For rationalizations to work they need to seem plausible and the above all fit the bill, there’s some grain of truth in all of them. But they all serve the same underlying purpose, which is to allow for that continued way of withdrawing from rather than connecting with people and the world in order to keep painful existential anxiety at bay.

For progress to be made people with emotional detachment have to summon up the courage to look honestly at the above rationalizations and at their own unique, personal rationalizations and to see that they’re not proof of human growth and self-actualization but rather motivated by keeping a deep seated fear at bay that’s been there since childhood or adolescence.

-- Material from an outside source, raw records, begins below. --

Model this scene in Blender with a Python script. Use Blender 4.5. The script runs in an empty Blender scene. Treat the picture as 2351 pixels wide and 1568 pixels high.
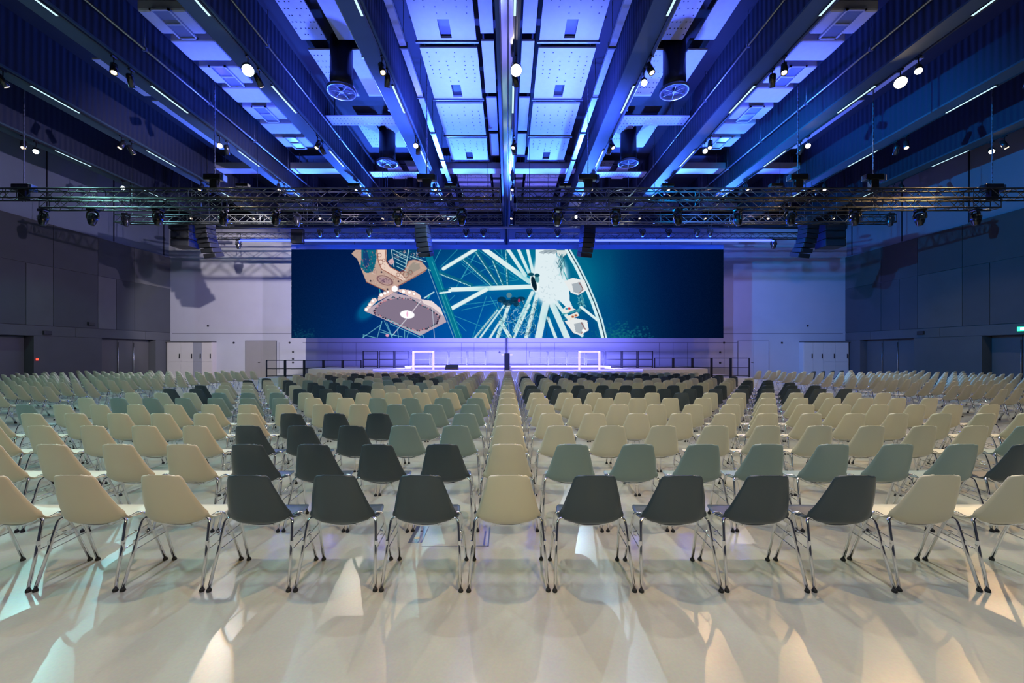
import bpy, math, random
import numpy as np
from mathutils import Vector, Matrix

random.seed(7)
scene = bpy.context.scene
col = scene.collection
E = 1.662            # eye height
F = 940.0            # focal length in pixels of the 2351 px wide picture
VX, VY = 1166.0, 808.0

# ------------------------------------------------------------------ camera
cam_d = bpy.data.cameras.new('camera')
cam_d.sensor_width = 36.0
cam_d.lens = F / 2351.0 * 36.0
cam_d.shift_x = (1175.5 - VX) / 2351.0
cam_d.shift_y = (VY - 784.0) / 2351.0
cam_d.clip_end = 200
cam = bpy.data.objects.new('camera', cam_d)
col.objects.link(cam)
cam.location = (0, 0, E)
cam.rotation_euler = (math.radians(90), 0, 0)
scene.camera = cam

# ------------------------------------------------------------------ world, exposure
w = bpy.data.worlds.new('world'); scene.world = w
w.use_nodes = True
w.node_tree.nodes['Background'].inputs[0].default_value = (0.02, 0.05, 0.12, 1)
w.node_tree.nodes['Background'].inputs[1].default_value = 0.02
vs = scene.view_settings
vs.view_transform = 'Standard'; vs.look = 'None'; vs.exposure = 0.0; vs.gamma = 1.0
vs.use_curve_mapping = False
try:
    scene.cycles.max_bounces = 6; scene.cycles.diffuse_bounces = 3; scene.cycles.glossy_bounces = 3
    scene.cycles.sample_clamp_indirect = 4.0
    scene.cycles.caustics_reflective = False; scene.cycles.caustics_refractive = False
except Exception:
    pass

# ------------------------------------------------------------------ lights of the hall
def light(kind, name, loc, target, energy, color, size=60, blend=0.3, radius=0.04, sx=None, sy=None):
    d = bpy.data.lights.new(name, kind)
    d.energy = energy; d.color = color
    if kind == 'SPOT':
        d.spot_size = math.radians(size); d.spot_blend = blend; d.shadow_soft_size = radius
    elif kind == 'POINT':
        d.shadow_soft_size = radius
    elif kind == 'AREA':
        d.shape = 'RECTANGLE'; d.size = sx; d.size_y = sy
    o = bpy.data.objects.new(name, d); col.objects.link(o)
    o.location = loc
    if target is not None:
        v = Vector(target) - Vector(loc)
        o.rotation_euler = v.to_track_quat('-Z', 'Y').to_euler()
    return o

HB = 7.9                     # beam undersides above the eye
PB = 3.57                    # beam spacing
ZB = E + HB
WARM = (1.0, 0.64, 0.30); NEUT = (1.0, 0.89, 0.72); CYAN = (0.38, 0.92, 0.92); TEAL = (0.35, 0.9, 1.0)
COOL = (0.60, 0.84, 1.0); BLUE = (0.04, 0.14, 1.0); VIOL = (0.38, 0.28, 1.0)
# track spots on the beams: (beam index, depth, colour, energy, aim x, aim y, cone)
SPOTS_ON = [
    (0, 10.9, NEUT, 620, 0.3, 1.5, 80),
    (-2, 10.9, CYAN, 480, -1.0, 2.0, 80),
    (3, 11.4, WARM, 520, 2.0, 1.6, 80),
    (3, 10.9, WARM, 420, 4.5, 4.0, 80),
    (-3, 14.9, WARM, 420, -1.0, 2.4, 60),
    (3, 14.9, WARM, 380, 1.5, 3.0, 60),
    (2, 15.3, WARM, 380, 3.0, 2.4, 60),
    (-5, 15.3, CYAN, 700, -8.0, 6.0, 80),
    (5, 15.3, WARM, 600, 9.0, 6.0, 80),
    (-5, 18.75, TEAL, 420, -2.5, 3.0, 50),
    (1, 22.8, COOL, 700, 1.6, 2.4, 40),
    (-1, 15.1, WARM, 380, -0.5, 2.2, 60),
    (1, 11.3, COOL, 420, 1.2, 2.2, 70),
]
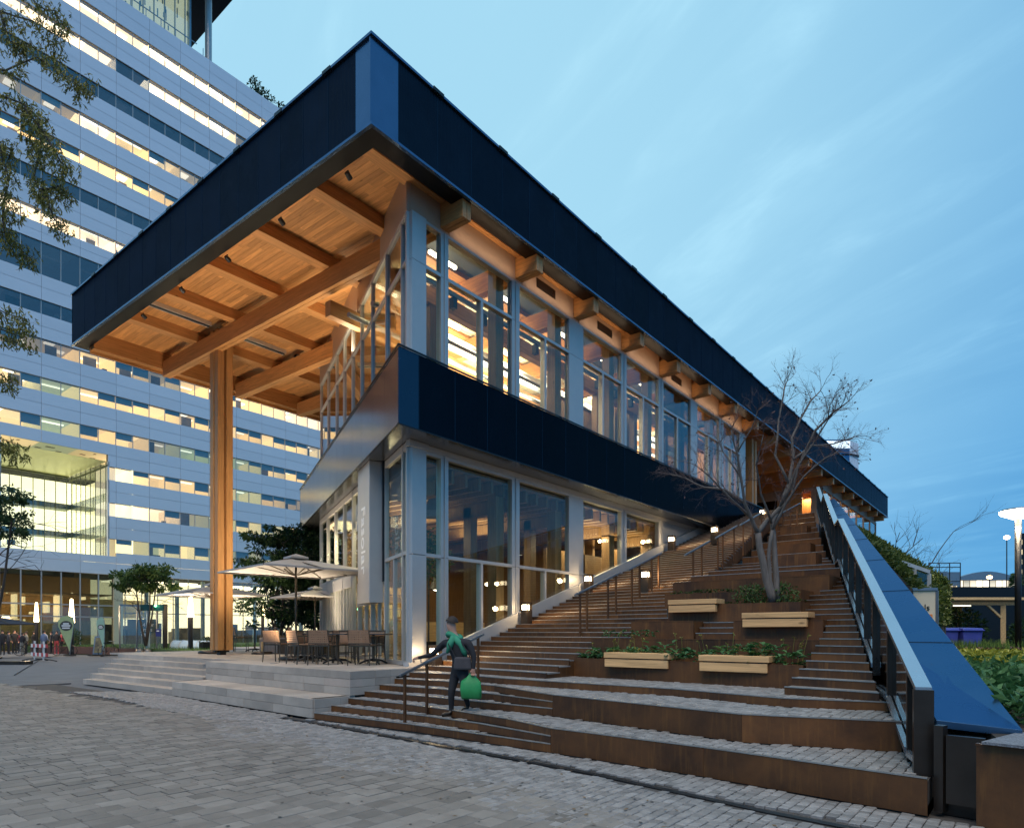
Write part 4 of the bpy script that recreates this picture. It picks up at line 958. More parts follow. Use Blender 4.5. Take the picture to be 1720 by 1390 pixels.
M['leaf_bed'] = leafm('leaf_bed', (.03, .09, .03), (.10, .22, .07))
M['leaf_olive'] = leafm('leaf_olive', (.09, .10, .025), (.34, .30, .06))
M['leaf_lime'] = leafm('leaf_lime', (.16, .19, .02), (.40, .38, .05))
M['leaf_purple'] = leafm('leaf_purple', (.06, .03, .035), (.14, .07, .06))
M['leaf_hedge'] = leafm('leaf_hedge', (.02, .05, .012), (.10, .13, .03))
M['grass'] = leafm('grass', (.05, .10, .02), (.16, .24, .05), .7)
M['bark'] = mat('bark', (.15, .13, .115), .85, 0, .35, 8, (3, 3, .6), bump=.5, bscale=22)
M['bark_dark'] = mat('bark_dark', (.05, .042, .036), .85, 0, .35, 8, (3, 3, .6), bump=.5, bscale=22)
M['twig'] = mat('twig', (.10, .065, .06), .8, 0, .3, 6)
def rv(): return V((U(-1, 1), U(-1, 1), U(-1, 1)))
def leaf(mb, p, d, l, w, fold=.25):
    d = d.normalized(); s = d.cross(rv()); s = s.normalized() if s.length > 1e-3 else d.orthogonal(); n = s.cross(d)
    a = p; b = p+d*l*.45+s*w*.5+n*fold*w*.4; c = p+d*l; e = p+d*l*.45-s*w*.5+n*fold*w*.4; mid = p+d*l*.5
    mb.add([a, b, c, e], [(0, 1, 2, 3)])
def blob(mb, c, r, n, l, w, droop=0):
    for _ in range(n):
        q = rv()
        while q.length > 1: q = rv()
        p = V(c)+V((q.x*r[0], q.y*r[1], q.z*r[2])); d = rv()+q*.8; d.z -= droop; leaf(mb, p, d, l*U(.6, 1.3), w*U(.6, 1.3))
def grow(mb, p, d, L_, r, depth, spread=.6, up=.15, tips=None, seg=3, n=5, kids=(2, 3)):
    pts = [V(p)]; d = V(d).normalized()
    for i in range(seg):
        d = (d+rv()*.22+V((0, 0, up*.25))).normalized(); pts.append(pts[-1]+d*L_/seg)
    mb.tube(pts, r, n if r > .008 else 3, r*.55, False)
    if depth <= 0:
        if tips is not None: tips.append((pts[-1], d))
        return
    for k in range(random.randint(*kids)):
        f = U(.35, 1); q = pts[min(seg, int(f*seg+.5))]; grow(mb, q, d+rv()*spread, L_*U(.55, .8), r*.5, depth-1, spread, up, tips, seg, n, kids)
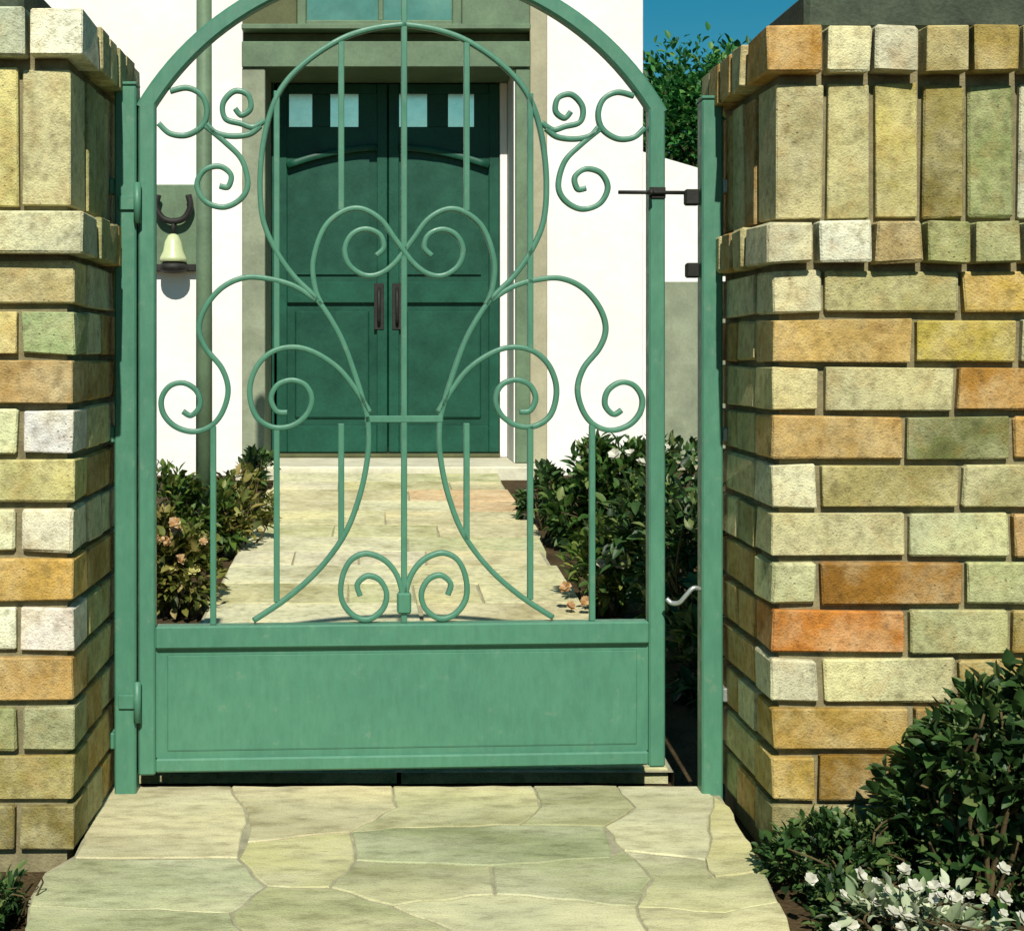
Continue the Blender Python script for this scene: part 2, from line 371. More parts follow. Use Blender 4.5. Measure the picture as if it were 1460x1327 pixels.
# ------------------------------------------------------------------ brick pillars
def pillar(label, x_in, side, courses, cap, soldiers, corbel, width, cap_inset, cap_z, inner_seed, depth=.452):
    """side=+1: pillar stands right of its inner face x_in; -1: left of it"""
    d0, d1 = D0, D0 + depth
    xo = x_in + side * width
    root = empty('brick_pillar', (x_in + side * width / 2, (d0 + d1) / 2, 0))
    tag(root, label, 'pillar')
    ox, oy, oz = root.location
    rnd = random.Random(inner_seed)
    cm = MB(); a, b = sorted((x_in + side * .013, xo - side * .013))
    cm.box(a - ox, b - ox, d0 + .013 - oy, d1 - .013 - oy, -.05, cap_z - .004)
    cm.build('mortar_core', M['mortar'], root)
    def brick(xa, xb, ya, yb, za, zb, c, j=.0022):
        xa, xb = sorted((xa, xb)); m = MB()
        m.box(xa - ox, xb - ox, ya - oy, yb - oy, za, zb, rnd.uniform(.0015, .0036), j, rnd)
        m.build('brick', M['brick'], root, ((xa + xb) / 2 - ox, (ya + yb) / 2 - oy, (za + zb) / 2), c)
    def col(c, k=.90):
        q = rgb(*c, k); t = rnd.uniform(.88, 1.10); return (q[0] * t, q[1] * t, q[2] * t, 1)
    pal = [(190, 180, 125), (200, 190, 140), (185, 150, 85), (165, 165, 110), (210, 205, 165), (175, 140, 80)]
    def ring(z0, z1, front, over, dep, sidelen, flip):
        """front bricks given as (near px, far px, colour); side bricks generated"""
        f0 = d0 - over + rnd.uniform(-.0012, .0012); xi = x_in - side * over
        for k, (pa, pb, c) in enumerate(front):
            xa = X(pa, D0); xb = X(pb, D0)
            brick(xa, xb, f0 + rnd.uniform(-.002, .002), f0 + dep, z0, z1, col(c))
        y = f0 + dep + .010; i = 0; end = d1 + over
        while y < end - .02:
            l = sidelen if not (i == 0 and flip) else sidelen * .5
            ye = min(end, y + l)
            if end - ye < .04: ye = end
            brick(xi, xi + side * .10, y, ye, z0, z1, col(rnd.choice(pal))); y = ye + .010; i += 1
        # outer side and back face, one brick deep
        xq = xo + side * over
        y = f0 + dep + .010
        while y < end - .02:
            ye = min(end, y + sidelen)
            brick(xq - side * .10, xq, y, ye, z0, z1, col(rnd.choice(pal))); y = ye + .010
        a_, b_ = sorted((xi + side * .11, xq - side * .11)); x = a_
        while x < b_ - .02:
            xe = min(b_, x + sidelen); brick(x, xe, end - .10, end, z0, z1, col(rnd.choice(pal))); x = xe + .010
    for k, (yt, yb, front) in enumerate(courses):
        ring(Z(yb, D0), Z(yt, D0), front, 0, .102, .215, k % 2)
    ring(Z(soldiers[1], D0), Z(soldiers[0], D0), soldiers[2], -.001, .10, .0655, 0)
    ring(Z(corbel[1], D0), Z(corbel[0], D0), corbel[2], .021, .122, .066, 0)
    ring(Z(cap[1], D0), Z(cap[0], D0), cap[2], .022, .123, .066, 0)
    # dark weathered cap stone, set back from the brick edge: slab, then a shallow hipped top
    s = MB(); a, b = sorted((x_in + side * cap_inset, xo - side * .04)); z = Z(cap[0], D0) + .003
    s.box(a - ox, b - ox, d0 + .03 - oy, d1 - .03 - oy, z, z + .062, .008)
    xa, xb, ya, yb = a - ox + .01, b - ox - .01, d0 + .04 - oy, d1 - .04 - oy
    s.add([(xa, ya, z + .06), (xb, ya, z + .06), (xb, yb, z + .06), (xa, yb, z + .06), (xa + .11, ya + .11, z + .12), (xb - .11, ya + .11, z + .12), (xb - .11, yb - .11, z + .12), (xa + .11, yb - .11, z + .12)],
          [(0, 1, 5, 4), (1, 2, 6, 5), (2, 3, 7, 6), (3, 0, 4, 7), (4, 5, 6, 7)])
    s.build('cap_stone', M['slate'], root)
    return root

XR = X(1102, D0); XL = X(105, D0)
E = 1520                                       # outer edge of the right pillar lies outside the picture
rc = [
 [(1102, 1170, (205, 200, 160)), (1178, 1366, (186, 180, 120)), (1374, E, (198, 168, 84))],
 [(1103, 1299, (196, 166, 98)), (1307, 1450, (182, 166, 78)), (1457, E, (200, 200, 160))],
 [(1102, 1166, (212, 202, 146)), (1178, 1360, (196, 190, 140)), (1367, E, (188, 140, 64))],
 [(1101, 1287, (182, 152, 92)), (1293, 1441, (118, 124, 74)), (1449, E, (190, 150, 80))],
 [(1101, 1164, (216, 216, 182)), (1172, 1366, (172, 162, 104)), (1374, E, (188, 184, 132))],
 [(1102, 1289, (202, 196, 146)), (1297, 1439, (192, 196, 148)), (1446, E, (196, 150, 80))],
 [(1101, 1164, (194, 196, 146)), (1171, 1370, (152, 108, 40)), (1380, E, (176, 180, 126))],
 [(1102, 1291, (190, 122, 50)), (1300, 1438, (170, 172, 122)), (1446, E, (180, 160, 90))],
 [(1101, 1166, (216, 212, 176)), (1176, 1362, (202, 200, 150)), (1370, E, (166, 150, 82))],
 [(1102, 1296, (182, 150, 74)), (1304, 1446, (170, 140, 80)), (1453, E, (170, 160, 100))],
 [(1101, 1160, (192, 162, 80)), (1169, 1362, (144, 112, 42)), (1370, E, (170, 150, 90))],
 [(1102, 1290, (150, 142, 96)), (1298, 1440, (150, 140, 90)), (1448, E, (160, 150, 100))],
]
right_courses = [(386 + 69.3 * k, 446 + 69.3 * k, c) for k, c in enumerate(rc)]
pillar('broad buff brick pillar rising behind the white flowering plant, right of the latch post', XR, 1, right_courses,
       (40, 105, [(1088, 1166, (198, 150, 70)), (1174, 1235, (205, 202, 162)), (1242, 1302, (216, 212, 178)), (1314, 1374, (182, 170, 116)), (1382, 1444, (166, 146, 80)), (1452, E, (170, 165, 120))]),
       (120, 311, [(1106, 1174, (192, 184, 134)), (1181, 1240, (188, 182, 128)), (1250, 1309, (182, 172, 102)), (1317, 1374, (146, 136, 76)), (1382, 1446, (140, 150, 96)), (1454, E, (190, 190, 160))]),
       (317, 376, [(1087, 1154, (206, 202, 166)), (1162, 1235, (226, 226, 198)), (1243, 1308, (196, 176, 122)), (1316, 1376, (150, 156, 96)), (1384, 1446, (162, 166, 112)), (1454, E, (180, 180, 130))]),
       (E - 1102) * D0 / F, .058, Z(40, D0), 3, .372)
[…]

This fear in a nutshell is that opening up, connecting, making oneself vulnerable in an intimate relationship, being part of something bigger than oneself, sharing one’s inner world, letting oneself be caught up in powerful emotions – that all of these things lead to terrible consequences.

The insight if you are dealing with emotional detachment is that you’re absolutely right that those things did lead to bad consequences in the past due to you having been exposed to abusive, traumatic conditions, to maladaptive conditions. Frankl once said that an abnormal reaction to an abnormal situation is normal behavior. Withdrawing, moving away emotionally, psychologically, and physically, did serve to reduce the anxiety, to reduce the seemingly unbearable pain of being vulnerable and getting stomped on. At the time emotional detachment was the correct choice, the healthy choice, the adaptive choice, the normal choice. But it’s not anymore. Rather than serving a protective function emotional detachment is now serving a destructive function, it’s walling you off from life and all its possibilities, including happy, healthy, satisfying intimate relationships. It’s keeping you from experiencing and sharing the full emotional spectrum. It’s keeping you from connection.